Au
manoir, on a la passion pour l’horticulture très variable.
Une
année on désherbe les plates-bandes, une année non.
(Ma
mère va sûrement me tuer de dire ça, car elle désherbe toujours un peu, mais
tsé, il n’y a pas de pendant printanier à l’opération feuilles mortes
automnale. Du moins, je n’en suis pas informé. Veuillez m’écrire…)
Une
chose est certaine, il y a un espace des terrains du Manoir qui est resté
vierge de toute intervention humaine depuis un peu trop longtemps. Genre qu’on
a des chênes et des érables de peut-être deux/trois ans. Tsé, les glands et les
hélicoptères qui tombent au sol à l’automne, le printemps suivant y’a une
petite feuille qui dépasse du sol et tu l’arraches sans problème? Ben nous
c’est rendu des mini arbres tellement ça fait longtemps qu’on n’a pas entretenu
ce coin-là.
Mais
bon, tout cela n’est pas important, tout ce que vous devez retenir, c’est
qu’étant donné la situation, je me suis donné comme petit projet extérieur
cette semaine de désherber.
Et ce que vous devez aussi retenir, c’est que
je suis entouré d’enfants. Non seulement ceux des voisins, mais de l’autre côté
de la ruelle, il y a une garderie en milieu familial depuis environ deux/trois
ans (est-ce un hasard que ça coïncide avec l’arrêt du désherbage, je ne pense
pas, moi!). Et vous le savez, je n’aime pas particulièrement les enfants.
Non,
c’est pas que je les aime pas… c’est juste que… je ne comprends pas vraiment
leur utilité.
Alors,
j’arrachais paisiblement mes mauvaises herbes, et je vois un petit groupe de la
garderie sortir avec la gardienne, probablement pour aller au parc.
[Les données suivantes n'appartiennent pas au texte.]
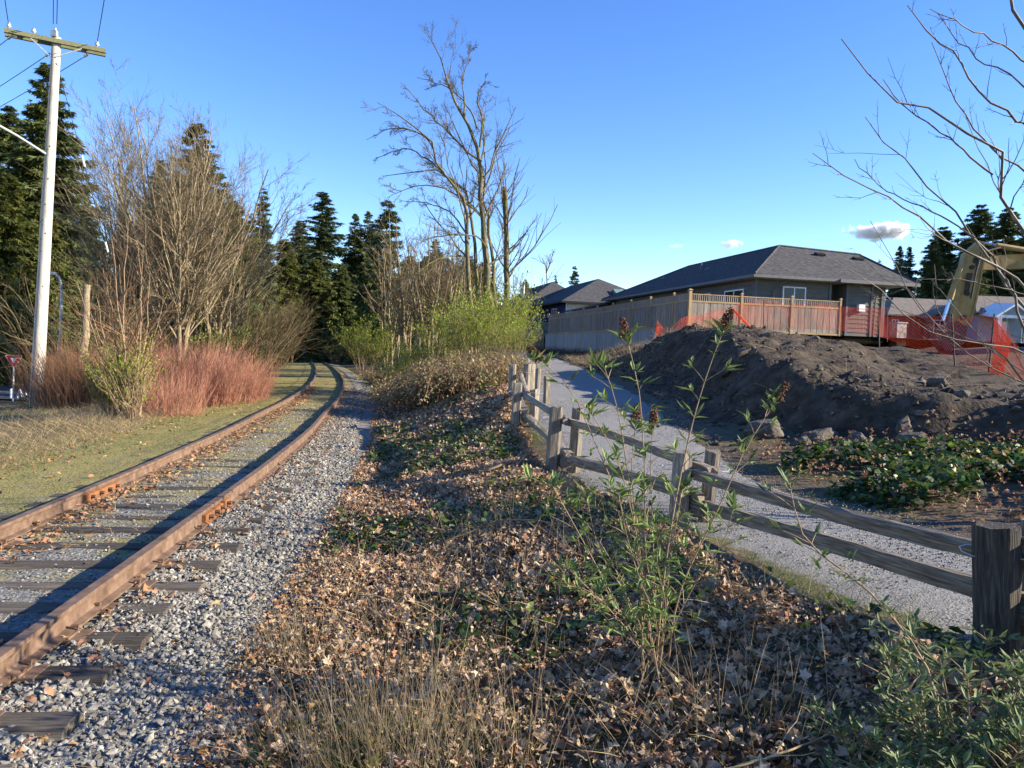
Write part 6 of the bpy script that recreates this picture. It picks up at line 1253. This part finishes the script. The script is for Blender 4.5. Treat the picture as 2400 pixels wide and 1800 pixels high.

Je n’en
fais pas plus de cas, car je devais me battre avec les araignées et autres
bestioles dont je détruisais paisiblement l’écosystème. Une vingtaine de
minutes plus tard, la marmaille revient, et je les vois du coin de l’œil monter
sur le terrain et s’approcher de moi. Ils sont quatre, alignés un à côté de
l’autre, ils ont à peine deux ans, et ils me regardent avec leurs grands yeux.
Tsé les yeux des enfants qui ont encore une trop grosse tête pour leur corps et
qui ont donc l’air vaguement marionnette-esque. Il y en a un qui a un t-shirt
de Batman et une moppe de cheveux bouclés sur la tête. Ils m’analysent, comme
des extra-terrestres fraîchement débarqués.
Je
me retourne vers eux, et je leur dis bonjour. Ils me répondent avec un
« bonjour » presque à l’unisson.
-Pourquoi
t’arraches tes plantes?, me demande la fille du groupe.
Question
très légitime, mais comment expliquer le désherbage à des enfants?
-Ben
c’est que c’est pas les plantes qu’on veut. Regarde (en pointant), c’est
celles-là les bonnes, alors j’enlève tout ce qui est pas bon.
Un
petit garçon me repose la même question, parce qu’à cet âge-là, si on te parle
pas directement tu n’es pas capable de capter l’information diffusée à un large
public et l’appliquer à tes questionnements.
La
fille pointe ensuite le petit tapis à genoux que j’avais par terre.
-Pourquoi
t’as ça?
-C’est
pour mes genoux, quand je me mets à genoux, c’est plus confortable. Regarde
c’est mou…
Et je
me mets à genoux sur le petit tapis de mousse.
-Tu
peux essayer si tu veux.
Elle
se met à genoux sur le tapis. À ce moment-là, la gardienne, qui était restée
dans la rue leur dit que c’est assez, de revenir. Avant de partir, chaque
enfant se lance à genoux sur le tapis en disant : « C’est mou! »
et court ensuite vers la rue.
Même
moi, avec mon cœur de pierre, je dois avouer que c’était cute en calvaire!